> [MATERIAL]

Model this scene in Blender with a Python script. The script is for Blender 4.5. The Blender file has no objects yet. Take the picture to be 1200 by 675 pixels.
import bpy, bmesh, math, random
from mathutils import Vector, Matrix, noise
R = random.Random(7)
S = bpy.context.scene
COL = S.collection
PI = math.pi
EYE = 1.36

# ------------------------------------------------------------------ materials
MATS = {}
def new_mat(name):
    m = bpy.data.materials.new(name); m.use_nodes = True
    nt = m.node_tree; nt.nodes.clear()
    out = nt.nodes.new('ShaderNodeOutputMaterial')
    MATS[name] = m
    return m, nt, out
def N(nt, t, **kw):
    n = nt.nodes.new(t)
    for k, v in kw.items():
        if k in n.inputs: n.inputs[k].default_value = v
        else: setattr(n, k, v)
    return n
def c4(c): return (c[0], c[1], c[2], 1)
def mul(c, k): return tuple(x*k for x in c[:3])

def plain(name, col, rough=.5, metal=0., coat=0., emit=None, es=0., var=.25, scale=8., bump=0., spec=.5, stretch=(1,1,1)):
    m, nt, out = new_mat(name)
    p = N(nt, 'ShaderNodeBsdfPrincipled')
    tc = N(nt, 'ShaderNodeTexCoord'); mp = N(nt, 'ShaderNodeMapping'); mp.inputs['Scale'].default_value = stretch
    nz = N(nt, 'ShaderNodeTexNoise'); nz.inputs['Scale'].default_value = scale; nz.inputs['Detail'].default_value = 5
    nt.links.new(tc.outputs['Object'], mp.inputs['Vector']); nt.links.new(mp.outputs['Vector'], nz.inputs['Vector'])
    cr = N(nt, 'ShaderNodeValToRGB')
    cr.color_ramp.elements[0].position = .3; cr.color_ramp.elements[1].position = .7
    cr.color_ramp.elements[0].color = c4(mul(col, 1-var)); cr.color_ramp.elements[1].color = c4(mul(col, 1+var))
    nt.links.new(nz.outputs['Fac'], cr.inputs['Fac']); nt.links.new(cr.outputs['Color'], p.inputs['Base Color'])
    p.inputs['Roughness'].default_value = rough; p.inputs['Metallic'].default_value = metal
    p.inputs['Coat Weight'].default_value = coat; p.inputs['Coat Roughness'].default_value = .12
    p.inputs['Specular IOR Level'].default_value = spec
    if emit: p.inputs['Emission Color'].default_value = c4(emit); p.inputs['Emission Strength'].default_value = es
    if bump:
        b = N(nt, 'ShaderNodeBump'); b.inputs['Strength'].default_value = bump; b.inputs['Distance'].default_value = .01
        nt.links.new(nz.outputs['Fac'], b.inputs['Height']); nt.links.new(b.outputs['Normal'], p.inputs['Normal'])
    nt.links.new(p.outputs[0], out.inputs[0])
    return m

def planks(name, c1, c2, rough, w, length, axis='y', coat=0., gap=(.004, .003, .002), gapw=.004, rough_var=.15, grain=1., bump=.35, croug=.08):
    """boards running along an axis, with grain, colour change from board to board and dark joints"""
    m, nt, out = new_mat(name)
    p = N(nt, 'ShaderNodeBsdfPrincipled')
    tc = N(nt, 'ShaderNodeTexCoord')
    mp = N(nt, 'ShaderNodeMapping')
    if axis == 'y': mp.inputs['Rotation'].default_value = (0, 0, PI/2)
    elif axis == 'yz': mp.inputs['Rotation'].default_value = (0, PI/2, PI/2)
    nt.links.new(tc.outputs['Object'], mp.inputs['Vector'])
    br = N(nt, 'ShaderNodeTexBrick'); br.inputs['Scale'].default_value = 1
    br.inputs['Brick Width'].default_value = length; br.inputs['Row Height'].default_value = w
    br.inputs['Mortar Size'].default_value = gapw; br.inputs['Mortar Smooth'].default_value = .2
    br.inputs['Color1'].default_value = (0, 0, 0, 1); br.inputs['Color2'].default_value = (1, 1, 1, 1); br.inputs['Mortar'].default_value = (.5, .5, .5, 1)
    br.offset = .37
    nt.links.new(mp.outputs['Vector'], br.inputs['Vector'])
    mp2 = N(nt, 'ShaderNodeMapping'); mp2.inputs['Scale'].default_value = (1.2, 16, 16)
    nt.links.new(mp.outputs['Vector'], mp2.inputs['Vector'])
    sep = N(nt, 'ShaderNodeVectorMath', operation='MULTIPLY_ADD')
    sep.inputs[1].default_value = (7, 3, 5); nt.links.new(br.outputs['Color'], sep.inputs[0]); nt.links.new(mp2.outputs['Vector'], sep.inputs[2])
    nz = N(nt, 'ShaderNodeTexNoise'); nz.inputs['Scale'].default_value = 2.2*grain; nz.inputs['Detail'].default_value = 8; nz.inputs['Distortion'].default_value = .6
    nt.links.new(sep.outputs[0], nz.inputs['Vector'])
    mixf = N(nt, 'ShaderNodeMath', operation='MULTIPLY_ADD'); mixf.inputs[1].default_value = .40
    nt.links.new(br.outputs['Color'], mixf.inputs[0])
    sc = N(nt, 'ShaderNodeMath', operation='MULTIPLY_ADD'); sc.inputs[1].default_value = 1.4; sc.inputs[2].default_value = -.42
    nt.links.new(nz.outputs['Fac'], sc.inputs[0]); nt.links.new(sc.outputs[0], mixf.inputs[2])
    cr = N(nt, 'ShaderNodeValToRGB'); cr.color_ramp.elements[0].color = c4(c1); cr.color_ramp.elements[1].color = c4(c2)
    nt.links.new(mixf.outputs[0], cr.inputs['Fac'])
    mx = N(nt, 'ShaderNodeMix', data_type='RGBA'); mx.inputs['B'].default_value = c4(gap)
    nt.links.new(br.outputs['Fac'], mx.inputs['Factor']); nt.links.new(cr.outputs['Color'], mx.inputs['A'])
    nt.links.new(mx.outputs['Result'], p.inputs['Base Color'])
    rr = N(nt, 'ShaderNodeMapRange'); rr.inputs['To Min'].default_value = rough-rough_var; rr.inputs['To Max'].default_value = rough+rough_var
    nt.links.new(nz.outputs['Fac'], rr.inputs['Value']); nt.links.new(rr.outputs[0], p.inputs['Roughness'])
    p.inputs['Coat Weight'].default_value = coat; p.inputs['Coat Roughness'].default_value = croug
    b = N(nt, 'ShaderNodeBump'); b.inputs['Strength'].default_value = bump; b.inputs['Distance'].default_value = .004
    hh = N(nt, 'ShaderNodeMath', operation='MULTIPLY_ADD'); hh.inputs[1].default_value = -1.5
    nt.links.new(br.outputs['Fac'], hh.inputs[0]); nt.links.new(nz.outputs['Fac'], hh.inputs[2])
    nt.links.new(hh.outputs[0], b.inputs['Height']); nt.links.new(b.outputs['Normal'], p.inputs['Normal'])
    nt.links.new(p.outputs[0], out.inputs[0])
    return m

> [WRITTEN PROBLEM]
From the first line above through the line that contains "def mul(c, k): return", quote each line exactly. Output nothing more.

> [SOLVED EXERCISE]
Model this scene in Blender with a Python script. The script is for Blender 4.5. The Blender file has no objects yet. Take the picture to be 1200 by 675 pixels.
import bpy, bmesh, math, random
from mathutils import Vector, Matrix, noise
R = random.Random(7)
S = bpy.context.scene
COL = S.collection
PI = math.pi
EYE = 1.36

# ------------------------------------------------------------------ materials
MATS = {}
def new_mat(name):
    m = bpy.data.materials.new(name); m.use_nodes = True
    nt = m.node_tree; nt.nodes.clear()
    out = nt.nodes.new('ShaderNodeOutputMaterial')
    MATS[name] = m
    return m, nt, out
def N(nt, t, **kw):
    n = nt.nodes.new(t)
    for k, v in kw.items():
        if k in n.inputs: n.inputs[k].default_value = v
        else: setattr(n, k, v)
    return n
def c4(c): return (c[0], c[1], c[2], 1)
def mul(c, k): return tuple(x*k for x in c[:3])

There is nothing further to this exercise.